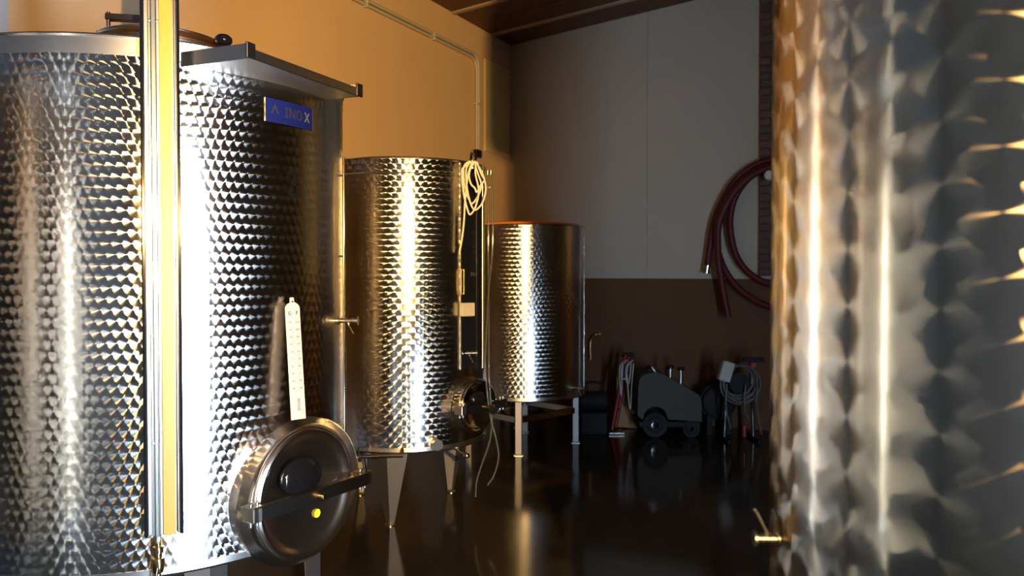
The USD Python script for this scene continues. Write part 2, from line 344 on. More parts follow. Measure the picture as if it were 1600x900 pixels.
# ---------------------------------------------------------------- tanks
class Tank(Thing):
    def __init__(self, name, label, cx, cy, R, zb, zt, mat, band=0.0, seam=0.0):
        super().__init__(name, label, 'tank', (cx, cy, 0), group='steel wine tanks')
        self.c, self.R, self.zb, self.zt = A(cx, cy, 0), R, zb, zt
        seg = 160; back = math.atan2(cy, cx)                    # the weld seam faces away
        th = back + np.linspace(0, 2 * np.pi, seg + 1); zs = np.linspace(zb, zt - band, 13)
        V = np.array([[cx + R * math.cos(t), cy + R * math.sin(t), z] for z in zs for t in th])
        UV = np.array([[(t - back) * R, z - zb] for z in zs for t in th]); f = []
        for i in range(len(zs) - 1):
            for j in range(seg):
                q = i * (seg + 1) + j; f += [[q, q + 1, q + seg + 2], [q, q + seg + 2, q + seg + 1]]
        p = path_of(self.path, 'shell')
        me = trimesh.Trimesh(V - self.o, f, process=False)
        nrm = np.stack([np.cos(np.tile(th, len(zs))), np.sin(np.tile(th, len(zs))), 0 * np.tile(th, len(zs))], 1)
        q = usdkit.mesh(stage, p, me, mat, smooth=True, uv=UV)
        from pxr import Vt
        q.CreateNormalsAttr(Vt.Vec3fArray.FromNumpy(nrm.astype(np.float32)))
        self.shell = p
        if band: self.part('top_band', self.about(lathe([(R - .002, zt - band), (R + .0015, zt - band), (R + .0015, zt), (R - .002, zt)], 128, True)), satin)
        self.part('top_rim', self.about(lathe([(R - .012, zt - .004), (R + .006, zt - .004), (R + .008, zt + .002), (R + .004, zt + .008), (R - .01, zt + .008)], 128, True)), steel)
        self.part('bottom_rim', self.about(lathe([(R - .03, zb - .026), (R + .002, zb - .026), (R + .006, zb - .018), (R + .004, zb + .004), (R - .03, zb + .004)], 128, True)), steel)
        self.part('base', self.about(lathe([(0, zb - .07), (R * .5, zb - .05), (R - .01, zb - .012), (R - .01, zb), (0, zb)], 96)), satin)
        if seam: self.part('bead', self.about(ring(R, .004, zt - seam, 128, 8)), steel)
    def about(self, m): m = m.copy(); m.apply_translation(self.c); return m
    def hit(self, px, py):
        d = ray(px, py); o = CAM - self.c
        a, b, c = d[0] ** 2 + d[1] ** 2, d[0] * o[0] + d[1] * o[1], o[0] ** 2 + o[1] ** 2 - self.R ** 2
        disc = b * b - a * c
        t = (-b - math.sqrt(max(disc, 0))) / a
        return CAM + d * t
    def frame(self, px, py):
        p = self.hit(px, py); n = p - self.c; n[2] = 0; n /= np.linalg.norm(n)
        p = self.c + n * self.R + UP * p[2]
        return p, n, np.cross(UP, n)
    def polar(self, phi, z, off=0.0):
        n0 = -self.c / np.linalg.norm(self.c); t0 = np.cross(UP, n0)
        n = n0 * math.cos(phi) + t0 * math.sin(phi)
        return self.c + n * (self.R + off) + UP * z, n, np.cross(UP, n)
    def wrap(self, m, p, off=.001):
        """bends a flat mesh (x along the wall, y up, z out) onto the shell about the point p"""
        m = m.copy(); th = math.atan2(p[1] - self.c[1], p[0] - self.c[0]); v = m.vertices
        a = th + v[:, 0] / self.R; r = self.R + off + v[:, 2]
        m.vertices = np.stack([self.c[0] + r * np.cos(a), self.c[1] + r * np.sin(a), p[2] + v[:, 1]], 1); return m
    def leg(self, phi, top_w=.17, foot_w=.05, mat=None, inset=.03, zt=None, lean=.04):
        """tapered angle leg: two folded plates meeting in an edge"""
        zt = zt or self.zb - .02; o, n, t = self.polar(phi, 0, -inset); th = .006; ms = []
        for sgn, dirv in ((1, t), (-1, t)):
            w1, w0 = top_w / 2, foot_w / 2
            q = []
            for z, w, r in ((0.012, w0, -lean), (zt, w1, 0)):
                e = o + n * r + UP * z; f_ = o + n * (r - w * .55) + t * sgn * w + UP * z
                q += [e, f_, e - n * th, f_ - n * th]
            ms.append(hexa(q))
        p = self.part('leg', cat(ms), mat or stand_m, smooth=False)
        self.part('foot', shifted(lathe([(0, 0), (.03, 0), (.03, .006), (.012, .014), (0, .014)], 20), o - n * (lean + .012)), steel, parent=p)
        return p
    def tap(self, px, py, length=.08, r=.011, lever_down=True, d=None, mat=None, name='tap'):
        o, n, t = self.frame(px, py); d = n if d is None else d / np.linalg.norm(d)
        x = np.cross(UP, d); x /= np.linalg.norm(x); y = np.cross(d, x)
        prof = [(0, -.004), (r * 1.7, -.004), (r * 1.7, .004), (r, .006), (r, length * .3), (r * 1.25, length * .31), (r * 1.25, length * .38), (r, length * .40), (r, length * .62), (r * 1.2, length * .63), (r * 1.2, length * .7), (r, length * .72), (r, length - .005), (r * 1.9, length - .004), (r * 1.9, length), (r * .7, length), (r * .7, length - .01), (0, length - .01)]
        p = self.part(name, framed(lathe(prof, 24), o, x, y, d), mat or steel)
        s = -1 if lever_down else 1
        e = o + d * length * .5
        self.part('lever', cat(rod(e, e + y * s * r * 1.8, r * .5, 10), bar(e + y * s * r * 1.6, e + y * s * (r * 1.6 + .042) + d * .022, .012, .004, up=d)), steel, parent=p)
        return p
    def manway(self, o, n, t, r, depth, mat=None, oval_by=.36, lugs=True):
        """round door on a flared collar with a clamp bar across it; n out, t to the right"""
        g = lambda m: framed(m, o, t, UP, n); mat = mat or satin_bright
        k = r
        def oval(m):                              # the collar opens from the round door to an oval on the tank
            m = m.copy(); v = m.vertices; w = np.clip(1 - v[:, 2] / depth, 0, 1) * oval_by
            v = v * np.stack([1 + .7 * w, 1 + .25 * w, 1 + 0 * w], 1); v[:, 0] += .82 * k * w; v[:, 1] -= .22 * k * w; m.vertices = v; return m
        p = self.part('manway_collar', g(oval(lathe([(k * 1.08, -.20), (k * 1.10, -.02), (k * 1.11, .0), (k * 1.10, .008), (k * 1.09, depth * .3), (k * 1.07, depth * .6), (k * 1.06, depth), (k * .96, depth), (k * .96, -.20)], 96, True))), mat, smooth=40)
        self.part('collar_ring', g(ring(k * 1.045, .006, depth * .98, 96, 10)), mat, parent=p, smooth=60)
        dz = depth
        prof = [(0, dz - .028), (k * .25, dz - .026), (k * .55, dz - .018), (k * .82, dz - .004), (k * .90, dz + .004), (k * .94, dz + .012), (k * 1.0, dz + .015), (k * 1.03, dz + .010), (k * 1.03, dz - .004), (k * .9, dz - .01), (0, dz - .04)]
        door = self.part('manway_door', g(lathe(prof, 96)), mat, smooth=40)
        h = depth + .055
        self.part('clamp_bar', framed(box(2.40 * k, .050, .034, (0, 0, h), .003), o, t, UP, n), dark_steel if r > .2 else black_plastic, smooth=False)
        if lugs:
            for sg in (-1, 1):
                ob = self.part('clamp_lug', framed(cat(box(.052, .054, .062, (sg * 1.20 * k, 0, h - .022), .004), box(.034, .030, .06, (sg * 1.13 * k, 0, h - .06), .004)), o, t, UP, n), steel, smooth=False)
                for q in (-.014, .014):
                    self.part('bolt', framed(shifted(lathe([(0, -.045), (.006, -.045), (.006, .03), (.009, .03), (.009, .037), (0, .037)], 14), A(0, 0, 0)), o + t * (sg * 1.20 * k + q) + n * (h - .02), t, -n, UP), steel, parent=ob)
        kr = k * .37
        kp = self.part('handwheel', framed(lathe([(0, depth - .018), (kr * .45, depth - .018), (kr * .75, depth - .008), (kr, depth + .012), (kr * 1.02, depth + .026), (kr * .92, depth + .040), (kr * .6, depth + .05), (kr * .3, depth + .052), (0, depth + .053)], 48), o + (t * -.045 + UP * .075) * (k / .235), t * 1.12, UP * .82, n), black_plastic, smooth=60)
        self.part('spindle', g(rod((0, 0, depth - .03), (0, 0, h + .045), .010, 16)), brass, smooth=50)
        return p, door, g, h

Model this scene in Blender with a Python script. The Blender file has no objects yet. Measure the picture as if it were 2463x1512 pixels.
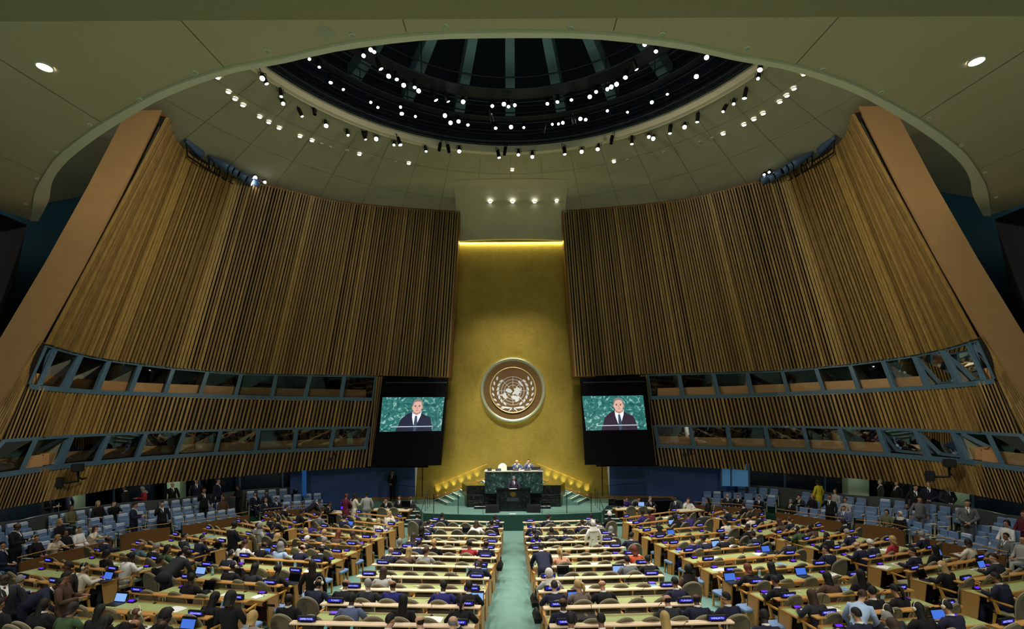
import bpy, math, random
from mathutils import Vector, Matrix
random.seed(11)
PI = math.pi
C = bpy.context.scene.collection
F, HV, ROLL, ZC = 1200.0, 1015.0, 0.0055, 5.3

# ------------------------------------------------------------------ camera mapping (used only to read positions off the photograph)
def level(u, v):
    du, dv = u - 1231.5, v - HV
    return du - ROLL * dv, dv + ROLL * du
def at(u, v, D):
    a, b = level(u, v)
    return Vector((a * D / F, D, ZC - b * D / F))
def atz(u, v, z):
    a, b = level(u, v)
    return at(u, v, (ZC - z) * F / b)

# ------------------------------------------------------------------ materials
def srgb(r, g, b):
    def f(c):
        c /= 255.0
        return c / 12.92 if c <= 0.04045 else ((c + 0.055) / 1.055) ** 2.4
    return (f(r), f(g), f(b), 1.0)
MATS = {}
def mat(name, col, rough=0.6, metal=0.0, var=0.15, scale=6.0, bump=0.0, stretch=None, spec=0.4, emit=None, estr=0.0):
    if name in MATS: return MATS[name]
    m = bpy.data.materials.new(name); m.use_nodes = True
    nt = m.node_tree; N = nt.nodes; L = nt.links
    b = N['Principled BSDF']
    b.inputs['Roughness'].default_value = rough
    b.inputs['Metallic'].default_value = metal
    b.inputs['Specular IOR Level'].default_value = spec
    if var > 0:
        tc = N.new('ShaderNodeTexCoord'); mp = N.new('ShaderNodeMapping')
        if stretch: mp.inputs['Scale'].default_value = stretch
        no = N.new('ShaderNodeTexNoise'); no.inputs['Scale'].default_value = scale; no.inputs['Detail'].default_value = 4
        mx = N.new('ShaderNodeMix'); mx.data_type = 'RGBA'
        lo = tuple(c * (1 - var) for c in col[:3]) + (1,); hi = tuple(min(1, c * (1 + var)) for c in col[:3]) + (1,)
        mx.inputs[6].default_value = lo; mx.inputs[7].default_value = hi
        L.new(tc.outputs['Object'], mp.inputs[0]); L.new(mp.outputs[0], no.inputs['Vector'])
        L.new(no.outputs[0], mx.inputs[0]); L.new(mx.outputs[2], b.inputs['Base Color'])
        if bump > 0:
            bp = N.new('ShaderNodeBump'); bp.inputs['Strength'].default_value = bump; bp.inputs['Distance'].default_value = 0.02
            L.new(no.outputs[0], bp.inputs['Height']); L.new(bp.outputs[0], b.inputs['Normal'])
    else:
        b.inputs['Base Color'].default_value = col
    if emit:
        b.inputs['Emission Color'].default_value = emit; b.inputs['Emission Strength'].default_value = estr
    MATS[name] = m
    return m
def nodes_of(m): return m.node_tree.nodes, m.node_tree.links, m.node_tree.nodes['Principled BSDF']

# ------------------------------------------------------------------ mesh builder
class MB:
    def __init__(s): s.v = []; s.f = []; s.mi = []; s.m = 0; s.M = Matrix.Identity(4)
    def add(s, vs, fs):
        o = len(s.v)
        s.v += [s.M @ Vector(p) for p in vs]
        s.f += [tuple(i + o for i in q) for q in fs]
        s.mi += [s.m] * len(fs)
        return s
    def hexa(s, p):  # 8 points: bottom loop 0-3, top loop 4-7
        return s.add(p, [(3, 2, 1, 0), (4, 5, 6, 7), (0, 1, 5, 4), (1, 2, 6, 5), (2, 3, 7, 6), (3, 0, 4, 7)])
    def box(s, x0, x1, y0, y1, z0, z1):
        return s.hexa([(x0, y0, z0), (x1, y0, z0), (x1, y1, z0), (x0, y1, z0), (x0, y0, z1), (x1, y0, z1), (x1, y1, z1), (x0, y1, z1)])
    def bbox(s, x0, x1, y0, y1, z0, z1, r=0.01):  # box with chamfered vertical edges and top rim
        def loop(i, z): return [(x0 + i + r, y0 + i, z), (x1 - i - r, y0 + i, z), (x1 - i, y0 + i + r, z), (x1 - i, y1 - i - r, z),
                                (x1 - i - r, y1 - i, z), (x0 + i + r, y1 - i, z), (x0 + i, y1 - i - r, z), (x0 + i, y0 + i + r, z)]
        return s.loft([loop(r, z0), loop(0, z0 + r), loop(0, z1 - r), loop(r, z1)])
    def loft(s, rings, caps=True, closed=True):
        n = len(rings[0]); vs = [p for r in rings for p in r]; fs = []
        for i in range(len(rings) - 1):
            for j in range(n if closed else n - 1):
                k = (j + 1) % n
                fs.append((i * n + j, i * n + k, (i + 1) * n + k, (i + 1) * n + j))
        if caps and closed:
            fs.append(tuple(reversed(range(n)))); fs.append(tuple((len(rings) - 1) * n + j for j in range(n)))
        return s.add(vs, fs)
    def prism(s, poly, y0, y1):  # polygon in xz extruded along y
        return s.loft([[(x, y0, z) for x, z in poly], [(x, y1, z) for x, z in poly]])
    def prismz(s, poly, z0, z1):
        return s.loft([[(x, y, z0) for x, y in poly], [(x, y, z1) for x, y in poly]])
    def tube(s, pts, r, n=8, caps=True):
        pts = [Vector(p) for p in pts]; rings = []; up0 = None
        for i, p in enumerate(pts):
            d = (pts[min(i + 1, len(pts) - 1)] - pts[max(i - 1, 0)]).normalized()
            if up0 is None:
                a = Vector((0, 0, 1)) if abs(d.z) < 0.9 else Vector((1, 0, 0))
                up0 = d.cross(a).normalized()
            else:
                up0 = (up0 - d * up0.dot(d)).normalized()
            w = d.cross(up0); rr = r[i] if isinstance(r, (list, tuple)) else r
            rings.append([tuple(p + (up0 * math.cos(t) + w * math.sin(t)) * rr) for t in [2 * PI * k / n for k in range(n)]])
        return s.loft(rings, caps)
    def lathe(s, prof, n=24, caps=True, a0=0, a1=2 * PI):
        full = abs(a1 - a0 - 2 * PI) < 1e-6
        rings = [[(r * math.cos(a0 + (a1 - a0) * k / (n if full else n - 1)), r * math.sin(a0 + (a1 - a0) * k / (n if full else n - 1)), z) for k in range(n)] for r, z in prof]
        return s.loft(rings, caps and full, full)
    def ball(s, c, rx, ry, rz, n=16, m=10):
        rings = []
        for i in range(m + 1):
            t = -PI / 2 + PI * i / m; k = max(math.cos(t), 1e-3)
            rings.append([(c[0] + rx * k * math.cos(2 * PI * j / n), c[1] + ry * k * math.sin(2 * PI * j / n), c[2] + rz * math.sin(t)) for j in range(n)])
        return s.loft(rings)
    def quad(s, a, b, c, d): return s.add([a, b, c, d], [(0, 1, 2, 3)])
    def mesh(s, name, mats, smooth=False):
        me = bpy.data.meshes.new(name)
        me.from_pydata([tuple(p) for p in s.v], [], s.f)
        for m in (mats if isinstance(mats, (list, tuple)) else [mats]): me.materials.append(m)
        if any(s.mi): me.polygons.foreach_set('material_index', s.mi)
        if smooth: me.polygons.foreach_set('use_smooth', [True] * len(me.polygons))
        me.update()
        return me
    def build(s, name, mats, parent=None, smooth=False):
        return link(name, s.mesh(name, mats, smooth), parent)
def link(name, data, parent=None, loc=None):
    o = bpy.data.objects.new(name, data); C.objects.link(o)
    if parent: o.parent = parent
    if loc: o.location = loc
    return o
def tag(o, label=None, cat=None, group=None, kind=None):
    if label: o['label'] = label
    if cat: o['category'] = cat
    if group: o['group'] = group
    if kind: o['kind'] = kind
    return o
def thing(name, label, cat, loc=(0, 0, 0), rz=0, group=None):
    o = bpy.data.objects.new(name, None); C.objects.link(o)
    o.location = loc; o.rotation_euler = (0, 0, rz); o.empty_display_size = 0.2
    return tag(o, label, cat, group)
def struct(mb, name, mats, parent=None, smooth=False):
    o = mb.build(name, mats, parent, smooth)
    if not parent: o['kind'] = 'structure'
    return o
def dup(src, parent=None):
    o = src.copy(); C.objects.link(o); o.parent = parent
    for ch in src.children: dup(ch, o)
    return o
_w = 'zero one two three four five six seven eight nine ten eleven twelve thirteen fourteen fifteen sixteen seventeen eighteen nineteen'.split()
_o = 'zeroth first second third fourth fifth sixth seventh eighth ninth tenth eleventh twelfth thirteenth fourteenth fifteenth sixteenth seventeenth eighteenth nineteenth'.split()
_t = {2: ('twenty', 'twentieth'), 3: ('thirty', 'thirtieth'), 4: ('forty', 'fortieth'), 5: ('fifty', 'fiftieth'), 6: ('sixty', 'sixtieth')}
def ordw(n):
    if n < 20: return _o[n]
    return _t[n // 10][1] if n % 10 == 0 else _t[n // 10][0] + '-' + _o[n % 10]
def interp(pts, x):
    pts = sorted(pts)
    if x <= pts[0][0]: i = 0
    elif x >= pts[-1][0]: i = len(pts) - 2
    else: i = max(k for k in range(len(pts) - 1) if pts[k][0] <= x)
    (a, p), (b, q) = pts[i], pts[i + 1]
    return p + (q - p) * (x - a) / (b - a)
def resample(P, n):
    P = [Vector(p) for p in P]
    # Catmull-Rom densify, then even arc spacing
    Q = []
    for i in range(len(P) - 1):
        p0 = P[max(i - 1, 0)]; p1 = P[i]; p2 = P[i + 1]; p3 = P[min(i + 2, len(P) - 1)]
        for k in range(12):
            t = k / 12
            Q.append(0.5 * ((2 * p1) + (p2 - p0) * t + (2 * p0 - 5 * p1 + 4 * p2 - p3) * t * t + (3 * p1 - p0 - 3 * p2 + p3) * t ** 3))
    Q.append(P[-1])
    S = [0]
    for a, b in zip(Q, Q[1:]): S.append(S[-1] + (b - a).length)
    out = []; j = 0
    for i in range(n):
        d = S[-1] * i / (n - 1)
        while j < len(S) - 2 and S[j + 1] < d: j += 1
        t = (d - S[j]) / max(S[j + 1] - S[j], 1e-9)
        out.append(Q[j].lerp(Q[j + 1], min(max(t, 0), 1)))
    return out
def mir(p): return Vector((-p[0], p[1], p[2]))

# ------------------------------------------------------------------ palette
M_plaster = mat('olive_plaster', srgb(180, 178, 152), 0.85, var=0.10, scale=1.2, bump=0.15)
M_plaster_near = mat('olive_plaster_near', srgb(198, 182, 150), 0.85, var=0.06, scale=0.6)
M_lip = mat('pale_plaster_lip', srgb(230, 222, 196), 0.8, var=0.05)
M_dome = mat('dome_navy', srgb(34, 48, 70), 0.8, var=0.3, scale=1.0)
M_rib = mat('dome_rib', srgb(120, 160, 184), 0.7, var=0.2, scale=1.0)
M_steel = mat('dark_steel', srgb(44, 52, 66), 0.45, metal=0.4, var=0.2)
M_black = mat('black_paint', srgb(14, 15, 18), 0.5, var=0.2)
M_blackgloss = mat('black_gloss', srgb(4, 4, 5), 0.6, var=0.2, spec=.06)
M_beam = mat('tan_beam', srgb(190, 150, 104), 0.7, var=0.10, scale=2.0)
M_backing = mat('slat_backing', srgb(20, 14, 8), 0.9, var=0.2)
M_rail = mat('bluegrey_frame', srgb(70, 100, 120), 0.5, var=0.12)
M_counter = mat('booth_counter', srgb(186, 142, 94), 0.6, var=0.12)
M_partition = mat('booth_partition', srgb(190, 190, 176), 0.8, var=0.1)
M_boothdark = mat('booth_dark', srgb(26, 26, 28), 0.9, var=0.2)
M_navy = mat('navy_wall', srgb(62, 92, 150), 0.55, var=0.12, scale=0.7)
M_darkwall = mat('charcoal_wall', srgb(14, 15, 17), 0.8, var=0.2)
M_teal = mat('dark_teal_wall', srgb(40, 96, 128), 0.7, var=0.15, scale=0.5)
M_carpet = mat('green_carpet', srgb(98, 132, 120), 0.95, var=0.16, scale=2.2, bump=0.1)
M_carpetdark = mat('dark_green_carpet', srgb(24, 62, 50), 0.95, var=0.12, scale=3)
M_wood = mat('desk_wood', srgb(188, 138, 76), 0.4, var=0.16, scale=5, stretch=(1, 8, 8))
M_woodlight = mat('shelf_wood', srgb(232, 206, 174), 0.35, var=0.10, scale=5, stretch=(1, 10, 10))
M_wooddark = mat('parapet_wood', srgb(112, 74, 38), 0.45, var=0.18, scale=3, stretch=(6, 6, 1))
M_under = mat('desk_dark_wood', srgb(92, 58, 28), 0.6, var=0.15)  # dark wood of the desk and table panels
M_leather = mat('green_desk_leather', srgb(160, 172, 110), 0.5, var=0.14, scale=1.6)
M_olive = mat('olive_upholstery', srgb(108, 101, 80), 0.9, var=0.10, scale=20)
M_olivelight = mat('pale_upholstery', srgb(154, 146, 120), 0.9, var=0.08, scale=20)
M_armwood = mat('chair_wood', srgb(196, 142, 66), 0.4, var=0.12)
M_blueseat = mat('blue_upholstery', srgb(112, 140, 178), 0.85, var=0.10, scale=12)
M_bluecover = mat('pale_blue_cover', srgb(186, 204, 226), 0.85, var=0.06)
M_white = mat('white_paper', srgb(236, 236, 232), 0.7, var=0.04)
M_cream = mat('cream_plastic', srgb(226, 218, 186), 0.5, var=0.05)
M_nosing = mat('stair_nosing', srgb(206, 216, 206), 0.5, var=0.05)
M_chrome = mat('brushed_chrome', srgb(190, 190, 190), 0.25, metal=1.0, var=0.05)
M_brass = mat('brass', srgb(200, 156, 70), 0.3, metal=1.0, var=0.08)
M_stringer = mat('stringer_wood', srgb(176, 122, 50), 0.5, var=0.12)
M_palegreen = mat('pale_green_column', srgb(148, 166, 134), 0.6, var=0.08, scale=2, stretch=(1, 1, 0.2))
M_parapetgrey = mat('grey_parapet', srgb(74, 78, 78), 0.6, var=0.1)
M_lamp = mat('lamp_lens', (1, 1, 1, 1), 0.3, var=0, emit=(1, 0.98, 0.93, 1), estr=14)
M_lampwarm = mat('lamp_warm', (1, 1, 1, 1), 0.3, var=0, emit=(1, 0.85, 0.5, 1), estr=8)
M_lampdim = mat('lamp_unlit', srgb(170, 172, 150), 0.4, var=0)
M_blue_led = mat('blue_led_field', srgb(10, 10, 40), 0.4, var=0, emit=srgb(44, 40, 215), estr=0.45)
M_led_text = mat('led_text', (1, 1, 1, 1), 0.4, var=0, emit=srgb(150, 164, 255), estr=0.95)
M_violet = mat('violet_display', srgb(20, 10, 40), 0.4, var=0, emit=srgb(104, 40, 240), estr=0.8)
M_bluescreen = mat('blue_laptop_screen', srgb(10, 20, 60), 0.3, var=0, emit=srgb(72, 118, 220), estr=0.7)
M_skyscreen = mat('pale_laptop_screen', srgb(10, 20, 60), 0.3, var=0, emit=srgb(130, 170, 230), estr=0.8)
M_glassblue = mat('bottle_blue', srgb(120, 180, 190), 0.15, var=0)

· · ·

Request: Leave the pictures out, then copy word for word only the lines from the one containing "Model this scene" through the one containing "F, HV, ROLL, ZC = 1200.0, 1015.0, 0.0055, 5.3", both included.

Result below:
Model this scene in Blender with a Python script. The Blender file has no objects yet. Measure the picture as if it were 2463x1512 pixels.
import bpy, math, random
from mathutils import Vector, Matrix
random.seed(11)
PI = math.pi
C = bpy.context.scene.collection
F, HV, ROLL, ZC = 1200.0, 1015.0, 0.0055, 5.3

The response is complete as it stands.